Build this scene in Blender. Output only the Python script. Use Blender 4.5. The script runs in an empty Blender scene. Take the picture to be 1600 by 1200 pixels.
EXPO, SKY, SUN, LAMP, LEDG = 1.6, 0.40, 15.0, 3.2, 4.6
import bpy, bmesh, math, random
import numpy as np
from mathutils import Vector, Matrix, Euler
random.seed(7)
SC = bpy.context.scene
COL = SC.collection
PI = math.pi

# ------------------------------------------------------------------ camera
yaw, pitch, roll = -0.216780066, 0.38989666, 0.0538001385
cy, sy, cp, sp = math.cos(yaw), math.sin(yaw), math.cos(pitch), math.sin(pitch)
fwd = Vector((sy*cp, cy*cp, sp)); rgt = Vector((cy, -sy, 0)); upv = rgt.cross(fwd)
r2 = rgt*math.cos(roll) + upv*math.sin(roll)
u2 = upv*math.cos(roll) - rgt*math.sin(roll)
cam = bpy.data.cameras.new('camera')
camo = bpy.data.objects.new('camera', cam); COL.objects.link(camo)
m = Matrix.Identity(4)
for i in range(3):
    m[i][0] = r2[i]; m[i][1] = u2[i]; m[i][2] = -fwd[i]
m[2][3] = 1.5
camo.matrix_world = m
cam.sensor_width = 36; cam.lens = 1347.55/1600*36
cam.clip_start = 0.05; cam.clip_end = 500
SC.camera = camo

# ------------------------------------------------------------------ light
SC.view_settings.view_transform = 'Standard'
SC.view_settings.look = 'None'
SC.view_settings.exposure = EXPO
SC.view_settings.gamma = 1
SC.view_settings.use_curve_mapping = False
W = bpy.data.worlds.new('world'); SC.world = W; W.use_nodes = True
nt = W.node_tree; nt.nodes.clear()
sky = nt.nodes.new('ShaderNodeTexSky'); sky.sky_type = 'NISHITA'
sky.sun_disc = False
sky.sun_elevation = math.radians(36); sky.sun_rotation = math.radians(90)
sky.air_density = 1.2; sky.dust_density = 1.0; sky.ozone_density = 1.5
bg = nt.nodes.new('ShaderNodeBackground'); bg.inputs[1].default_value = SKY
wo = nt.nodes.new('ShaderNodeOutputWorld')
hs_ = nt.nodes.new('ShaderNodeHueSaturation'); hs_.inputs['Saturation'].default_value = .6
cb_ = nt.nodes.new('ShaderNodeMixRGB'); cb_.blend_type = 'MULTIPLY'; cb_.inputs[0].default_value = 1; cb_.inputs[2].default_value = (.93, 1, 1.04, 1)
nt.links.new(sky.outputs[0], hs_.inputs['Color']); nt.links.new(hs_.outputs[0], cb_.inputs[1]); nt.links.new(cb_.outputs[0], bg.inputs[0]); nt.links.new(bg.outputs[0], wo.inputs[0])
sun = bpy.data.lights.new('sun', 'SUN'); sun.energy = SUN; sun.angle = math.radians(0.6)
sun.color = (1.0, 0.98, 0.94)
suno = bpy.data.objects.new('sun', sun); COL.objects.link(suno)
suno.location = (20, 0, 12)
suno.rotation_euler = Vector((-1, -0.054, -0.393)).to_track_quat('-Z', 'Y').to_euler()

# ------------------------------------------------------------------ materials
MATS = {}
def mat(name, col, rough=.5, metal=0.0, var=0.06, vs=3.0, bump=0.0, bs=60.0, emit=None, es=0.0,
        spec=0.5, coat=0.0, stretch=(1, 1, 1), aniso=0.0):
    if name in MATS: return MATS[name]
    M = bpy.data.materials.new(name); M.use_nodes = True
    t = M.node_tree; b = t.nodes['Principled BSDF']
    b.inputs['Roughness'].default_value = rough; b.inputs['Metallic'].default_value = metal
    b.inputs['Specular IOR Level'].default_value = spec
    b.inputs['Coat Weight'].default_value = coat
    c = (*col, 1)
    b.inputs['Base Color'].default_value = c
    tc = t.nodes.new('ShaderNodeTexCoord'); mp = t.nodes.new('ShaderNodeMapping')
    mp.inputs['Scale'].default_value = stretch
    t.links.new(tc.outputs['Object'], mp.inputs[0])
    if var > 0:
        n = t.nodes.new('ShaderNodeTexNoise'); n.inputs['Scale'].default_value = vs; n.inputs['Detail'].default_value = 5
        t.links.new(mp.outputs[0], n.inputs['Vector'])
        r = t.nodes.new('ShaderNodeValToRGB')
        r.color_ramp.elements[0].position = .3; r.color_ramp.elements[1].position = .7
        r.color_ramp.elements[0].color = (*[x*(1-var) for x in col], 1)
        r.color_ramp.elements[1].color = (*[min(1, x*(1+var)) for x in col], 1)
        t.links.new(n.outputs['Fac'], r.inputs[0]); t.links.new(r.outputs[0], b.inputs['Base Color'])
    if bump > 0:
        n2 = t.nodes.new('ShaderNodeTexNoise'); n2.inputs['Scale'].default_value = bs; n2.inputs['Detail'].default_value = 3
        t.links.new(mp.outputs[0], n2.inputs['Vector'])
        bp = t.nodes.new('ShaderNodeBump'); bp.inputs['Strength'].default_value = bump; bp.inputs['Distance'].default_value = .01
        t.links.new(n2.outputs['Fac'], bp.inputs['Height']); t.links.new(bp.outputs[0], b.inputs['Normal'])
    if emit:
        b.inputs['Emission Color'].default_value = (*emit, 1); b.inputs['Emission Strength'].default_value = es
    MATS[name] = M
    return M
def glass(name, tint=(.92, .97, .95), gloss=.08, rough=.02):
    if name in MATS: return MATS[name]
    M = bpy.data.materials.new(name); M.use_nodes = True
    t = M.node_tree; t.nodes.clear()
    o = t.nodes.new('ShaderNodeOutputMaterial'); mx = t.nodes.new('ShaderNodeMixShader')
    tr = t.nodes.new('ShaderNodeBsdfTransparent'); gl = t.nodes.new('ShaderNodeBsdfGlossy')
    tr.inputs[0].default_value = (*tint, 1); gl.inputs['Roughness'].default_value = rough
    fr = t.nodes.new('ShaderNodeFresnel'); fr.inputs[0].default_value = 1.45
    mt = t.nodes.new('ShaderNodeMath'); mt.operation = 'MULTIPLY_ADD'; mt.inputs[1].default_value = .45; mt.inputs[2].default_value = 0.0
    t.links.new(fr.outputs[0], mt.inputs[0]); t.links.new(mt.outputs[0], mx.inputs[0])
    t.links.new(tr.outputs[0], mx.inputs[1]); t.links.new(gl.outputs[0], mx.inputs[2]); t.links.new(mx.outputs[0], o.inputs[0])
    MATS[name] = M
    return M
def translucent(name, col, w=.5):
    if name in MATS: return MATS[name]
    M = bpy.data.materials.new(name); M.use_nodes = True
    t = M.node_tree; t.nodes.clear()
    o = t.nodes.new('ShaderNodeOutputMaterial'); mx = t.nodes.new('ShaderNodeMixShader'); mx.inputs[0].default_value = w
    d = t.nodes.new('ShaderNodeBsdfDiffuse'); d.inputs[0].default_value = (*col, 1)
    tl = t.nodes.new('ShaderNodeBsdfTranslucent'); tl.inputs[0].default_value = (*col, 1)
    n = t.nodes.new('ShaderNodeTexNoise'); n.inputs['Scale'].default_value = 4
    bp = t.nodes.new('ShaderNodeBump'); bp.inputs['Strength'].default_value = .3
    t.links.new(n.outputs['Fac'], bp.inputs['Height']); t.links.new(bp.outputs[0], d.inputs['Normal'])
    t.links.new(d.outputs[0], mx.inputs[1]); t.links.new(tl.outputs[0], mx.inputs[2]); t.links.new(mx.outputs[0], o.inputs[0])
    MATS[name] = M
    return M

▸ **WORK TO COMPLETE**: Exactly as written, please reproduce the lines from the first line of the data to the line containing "PI = math.pi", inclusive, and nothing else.

▸ **WRITTEN ANSWER**:
Build this scene in Blender. Output only the Python script. Use Blender 4.5. The script runs in an empty Blender scene. Take the picture to be 1600 by 1200 pixels.
EXPO, SKY, SUN, LAMP, LEDG = 1.6, 0.40, 15.0, 3.2, 4.6
import bpy, bmesh, math, random
import numpy as np
from mathutils import Vector, Matrix, Euler
random.seed(7)
SC = bpy.context.scene
COL = SC.collection
PI = math.pi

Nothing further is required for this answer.